917 Bacon St. Erie, PA 16511

What Happened to the Brick?

During the past 40 years in the refractory industry, I have seen and been part of the continuing effort to develop monolithic refractories as the go-to product for most heat-intensive industries.  However, there are still applications where brick is a better choice.

Refractory History

During my “early years” on the Onex construction team, 100# bags of castable containing plenty of cement was the car deck refractory choice of the day. A mortar mixing tub and a cement hoe were “good enough” because the “liberal” water use made mixing easy.  A quick hit with a pencil vibrator, and off you went. We called them “utility castable” in those days.

After the 1980’s recession, castable and other monolithics such as plastic ram and dry vibes became even more critical. Because the tradesmen programs run by big steel companies faded away, installing refractories needed to be made simpler for the semi-skilled worker in the mill.  Mix it, dump it, or ram it.

Castable Refractory Products

Over the years, product improvement efforts have revolved around improving castable products’ properties. Close attention is paid to particle sizing, raw material sourcing, and cement content/quality. These changes have led to increased product densities, increased hot and cold modulus of rupture (MOR), higher abrasion resistance, higher temperature performance. Now, these products are closer to the properties of pressed and fired brick shapes.

It is important to note that castable properties look great on a datasheet. Still, the variables associated with casting, such as weather conditions, water content, mixing time, vibration time, air curing, and final firing, can have a marked effect on your actual finished properties and performance. Too cold, too much/too little water, not vibrated correctly, not cured and appropriately fired, or not mixed long enough can lead to substandard properties, not those stated on the data sheet.

Brick Is The Best Choice Sometimes

Even with the great strides, the monolithic manufacturers have made, there is still a place for brick. It would be best if you did not overlook the advantages of using a brick product that has been mechanically pressed and high fired.  It has the properties as indicated on a datasheet. And in those tougher/troublesome applications or when installing a castable is not possible, brick may be the best choice.

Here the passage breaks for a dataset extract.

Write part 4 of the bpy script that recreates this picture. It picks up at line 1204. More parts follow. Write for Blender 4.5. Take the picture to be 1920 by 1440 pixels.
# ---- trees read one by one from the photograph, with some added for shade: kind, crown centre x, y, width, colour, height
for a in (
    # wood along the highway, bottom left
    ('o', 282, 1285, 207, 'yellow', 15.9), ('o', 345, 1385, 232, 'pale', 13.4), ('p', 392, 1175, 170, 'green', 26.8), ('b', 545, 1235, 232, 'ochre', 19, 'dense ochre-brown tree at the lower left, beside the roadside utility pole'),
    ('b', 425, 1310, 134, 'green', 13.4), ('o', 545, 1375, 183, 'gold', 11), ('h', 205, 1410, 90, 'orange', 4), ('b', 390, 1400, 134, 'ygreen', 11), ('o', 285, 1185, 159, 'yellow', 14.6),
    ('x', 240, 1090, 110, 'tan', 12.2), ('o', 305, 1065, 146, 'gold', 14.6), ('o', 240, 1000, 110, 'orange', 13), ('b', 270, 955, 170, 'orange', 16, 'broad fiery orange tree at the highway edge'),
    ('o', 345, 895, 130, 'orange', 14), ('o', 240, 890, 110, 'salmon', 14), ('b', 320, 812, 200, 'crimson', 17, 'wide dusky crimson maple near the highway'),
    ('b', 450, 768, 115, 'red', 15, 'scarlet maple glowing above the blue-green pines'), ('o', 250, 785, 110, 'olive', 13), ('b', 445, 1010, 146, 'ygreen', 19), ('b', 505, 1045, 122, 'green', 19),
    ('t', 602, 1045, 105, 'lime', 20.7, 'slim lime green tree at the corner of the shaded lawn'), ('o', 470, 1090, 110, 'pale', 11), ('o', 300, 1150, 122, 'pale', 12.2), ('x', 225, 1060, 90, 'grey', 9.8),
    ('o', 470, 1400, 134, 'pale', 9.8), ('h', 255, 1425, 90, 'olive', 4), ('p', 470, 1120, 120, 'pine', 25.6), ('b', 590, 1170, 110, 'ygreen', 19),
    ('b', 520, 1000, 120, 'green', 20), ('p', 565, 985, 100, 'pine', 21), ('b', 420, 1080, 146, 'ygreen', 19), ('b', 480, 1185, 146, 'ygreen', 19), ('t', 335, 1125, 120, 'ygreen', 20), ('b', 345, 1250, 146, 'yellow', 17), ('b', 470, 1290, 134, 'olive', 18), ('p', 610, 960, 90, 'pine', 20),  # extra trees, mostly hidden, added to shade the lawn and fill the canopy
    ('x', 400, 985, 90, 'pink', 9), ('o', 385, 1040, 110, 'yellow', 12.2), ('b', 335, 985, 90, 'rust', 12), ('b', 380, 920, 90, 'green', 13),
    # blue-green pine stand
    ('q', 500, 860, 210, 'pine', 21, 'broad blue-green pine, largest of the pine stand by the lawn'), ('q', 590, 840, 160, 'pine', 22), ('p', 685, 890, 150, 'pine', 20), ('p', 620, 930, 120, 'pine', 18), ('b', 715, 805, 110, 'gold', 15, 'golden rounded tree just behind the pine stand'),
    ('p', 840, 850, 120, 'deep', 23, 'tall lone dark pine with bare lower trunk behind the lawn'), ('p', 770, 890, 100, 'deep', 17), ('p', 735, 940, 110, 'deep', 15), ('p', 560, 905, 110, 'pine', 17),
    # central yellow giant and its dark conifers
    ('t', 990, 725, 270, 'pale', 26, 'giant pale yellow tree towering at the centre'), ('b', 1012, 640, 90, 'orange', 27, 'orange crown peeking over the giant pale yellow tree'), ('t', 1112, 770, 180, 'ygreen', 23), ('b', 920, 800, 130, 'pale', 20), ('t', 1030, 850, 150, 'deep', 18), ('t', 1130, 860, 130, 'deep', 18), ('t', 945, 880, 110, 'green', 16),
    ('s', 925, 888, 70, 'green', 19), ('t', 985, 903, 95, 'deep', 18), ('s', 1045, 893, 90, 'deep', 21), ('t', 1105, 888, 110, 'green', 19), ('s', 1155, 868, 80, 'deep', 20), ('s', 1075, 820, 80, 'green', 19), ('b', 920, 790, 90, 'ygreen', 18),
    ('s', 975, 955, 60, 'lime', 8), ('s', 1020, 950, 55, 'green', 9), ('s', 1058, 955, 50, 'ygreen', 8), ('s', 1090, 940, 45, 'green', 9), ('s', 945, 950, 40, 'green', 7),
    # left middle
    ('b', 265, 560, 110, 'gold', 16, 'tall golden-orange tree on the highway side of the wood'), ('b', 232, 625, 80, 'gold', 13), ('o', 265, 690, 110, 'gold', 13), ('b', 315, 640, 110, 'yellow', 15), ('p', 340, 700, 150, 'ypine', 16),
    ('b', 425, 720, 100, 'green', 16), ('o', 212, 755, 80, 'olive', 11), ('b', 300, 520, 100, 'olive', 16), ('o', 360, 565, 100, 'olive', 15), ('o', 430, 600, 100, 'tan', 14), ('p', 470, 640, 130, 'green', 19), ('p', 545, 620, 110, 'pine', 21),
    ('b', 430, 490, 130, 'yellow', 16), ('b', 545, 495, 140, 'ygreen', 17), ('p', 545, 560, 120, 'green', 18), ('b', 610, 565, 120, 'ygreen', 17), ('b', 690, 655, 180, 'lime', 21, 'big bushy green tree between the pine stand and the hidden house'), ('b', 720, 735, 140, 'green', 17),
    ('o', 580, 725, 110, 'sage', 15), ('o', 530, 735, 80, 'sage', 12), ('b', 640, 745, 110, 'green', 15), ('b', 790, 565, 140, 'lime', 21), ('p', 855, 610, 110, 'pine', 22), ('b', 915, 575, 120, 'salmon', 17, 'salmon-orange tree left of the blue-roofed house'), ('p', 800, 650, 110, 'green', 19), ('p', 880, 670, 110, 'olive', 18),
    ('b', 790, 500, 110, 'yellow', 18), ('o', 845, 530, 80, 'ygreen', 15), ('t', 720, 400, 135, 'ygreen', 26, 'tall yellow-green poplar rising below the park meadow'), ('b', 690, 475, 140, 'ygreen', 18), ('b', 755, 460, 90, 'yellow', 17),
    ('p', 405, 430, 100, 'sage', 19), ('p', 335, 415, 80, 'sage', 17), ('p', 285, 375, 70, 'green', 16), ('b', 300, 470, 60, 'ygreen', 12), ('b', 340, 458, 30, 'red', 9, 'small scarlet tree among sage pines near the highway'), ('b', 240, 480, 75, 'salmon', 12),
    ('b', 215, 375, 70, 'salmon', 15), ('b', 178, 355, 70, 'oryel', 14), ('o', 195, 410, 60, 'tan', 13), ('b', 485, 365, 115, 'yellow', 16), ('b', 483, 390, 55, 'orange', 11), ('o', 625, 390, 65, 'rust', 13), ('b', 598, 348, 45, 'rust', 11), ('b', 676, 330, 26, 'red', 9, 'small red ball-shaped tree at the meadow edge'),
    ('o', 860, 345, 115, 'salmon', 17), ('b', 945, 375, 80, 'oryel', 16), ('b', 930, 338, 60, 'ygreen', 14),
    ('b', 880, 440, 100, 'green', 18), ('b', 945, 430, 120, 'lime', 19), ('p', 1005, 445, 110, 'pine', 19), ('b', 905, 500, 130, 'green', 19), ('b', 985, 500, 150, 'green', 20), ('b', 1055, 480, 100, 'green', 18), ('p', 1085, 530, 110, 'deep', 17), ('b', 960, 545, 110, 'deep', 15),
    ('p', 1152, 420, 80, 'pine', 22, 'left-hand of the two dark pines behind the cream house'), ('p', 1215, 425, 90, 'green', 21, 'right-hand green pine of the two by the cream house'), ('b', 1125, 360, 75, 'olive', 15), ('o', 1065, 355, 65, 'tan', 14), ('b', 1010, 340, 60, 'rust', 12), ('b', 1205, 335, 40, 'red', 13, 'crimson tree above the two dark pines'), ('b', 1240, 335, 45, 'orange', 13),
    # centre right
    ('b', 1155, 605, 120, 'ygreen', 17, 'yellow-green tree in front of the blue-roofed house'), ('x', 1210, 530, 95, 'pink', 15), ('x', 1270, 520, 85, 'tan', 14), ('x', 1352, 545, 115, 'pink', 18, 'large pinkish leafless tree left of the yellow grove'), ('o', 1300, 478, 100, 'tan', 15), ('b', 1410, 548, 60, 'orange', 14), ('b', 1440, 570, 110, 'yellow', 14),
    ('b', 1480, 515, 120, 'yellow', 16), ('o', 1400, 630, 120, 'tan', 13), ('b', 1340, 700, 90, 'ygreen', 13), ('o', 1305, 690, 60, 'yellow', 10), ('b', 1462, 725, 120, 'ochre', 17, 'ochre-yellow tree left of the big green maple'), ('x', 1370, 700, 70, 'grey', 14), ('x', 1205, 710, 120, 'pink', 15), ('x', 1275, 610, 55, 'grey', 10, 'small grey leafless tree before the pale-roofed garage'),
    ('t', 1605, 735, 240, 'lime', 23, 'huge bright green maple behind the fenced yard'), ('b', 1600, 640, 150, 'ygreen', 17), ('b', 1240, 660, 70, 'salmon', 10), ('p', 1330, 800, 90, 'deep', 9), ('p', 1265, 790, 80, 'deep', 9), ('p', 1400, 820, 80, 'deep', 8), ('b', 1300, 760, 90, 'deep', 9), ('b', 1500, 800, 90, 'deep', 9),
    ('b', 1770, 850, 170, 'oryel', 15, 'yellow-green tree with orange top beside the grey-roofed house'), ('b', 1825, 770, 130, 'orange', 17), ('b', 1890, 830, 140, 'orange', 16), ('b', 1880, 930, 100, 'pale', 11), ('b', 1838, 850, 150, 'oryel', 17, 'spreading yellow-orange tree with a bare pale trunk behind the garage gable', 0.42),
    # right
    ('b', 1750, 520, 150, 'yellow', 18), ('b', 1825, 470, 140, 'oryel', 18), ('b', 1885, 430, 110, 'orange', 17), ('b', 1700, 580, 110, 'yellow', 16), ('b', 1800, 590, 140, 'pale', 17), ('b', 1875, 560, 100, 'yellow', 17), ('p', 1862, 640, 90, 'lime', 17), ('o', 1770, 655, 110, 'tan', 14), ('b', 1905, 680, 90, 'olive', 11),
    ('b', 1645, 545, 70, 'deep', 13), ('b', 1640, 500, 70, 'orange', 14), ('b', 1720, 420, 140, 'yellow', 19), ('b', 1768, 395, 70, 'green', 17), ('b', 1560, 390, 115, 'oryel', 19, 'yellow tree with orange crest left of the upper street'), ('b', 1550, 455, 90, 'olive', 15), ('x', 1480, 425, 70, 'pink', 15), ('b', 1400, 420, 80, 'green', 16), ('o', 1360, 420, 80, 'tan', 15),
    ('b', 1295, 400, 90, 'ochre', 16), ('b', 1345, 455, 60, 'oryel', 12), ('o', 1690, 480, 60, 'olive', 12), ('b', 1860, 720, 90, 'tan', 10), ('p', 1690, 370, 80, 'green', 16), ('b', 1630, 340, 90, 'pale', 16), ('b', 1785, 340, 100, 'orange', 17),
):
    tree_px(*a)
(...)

Sure, the use of brick will require the need for skilled tradesmen (masons).  But when installed correctly, the refractory brick can help you keep equipment up and running any time of the year.  Brick products are available in many chemistries for many applications and numerous shapes to fit a specific area or diameter.   When to consider refractory brick as part of your maintenance program:

  • During colder times of the year when the casting environment is not ideal.
  • As a Just-In-Time (JIT) material available on site that doesn’t have a shelf life issue.
  • Need a product that is not susceptible to negative material property deviations that have the potential to occur during the casting process.
  • The furnace lacks the abilities to properly cure and fire castable material in a slow and controlled manner.
  • Movement of the castable to the area requiring repairs is difficult or impossible.
  • A composite lining makes sense, such as an insulating firebrick sub-hearth and cast hearth.
  • You’ve tried every castable you can to no avail.

Brick Installation

Brick should be part of any plant’s refractory maintenance planning and design consideration (in addition to castable, plastic ram, and dry vibe). A professionally installed brick lining could be the answer to some incredibly challenging applications.

Give brick some consideration when you talk to your supplier about your problem areas’ best refractory design. And don’t forget, the mortar used with the brick is critical, so don’t go cheap. Utilize a mortar that complements, or exceeds, the chemistry of the brick.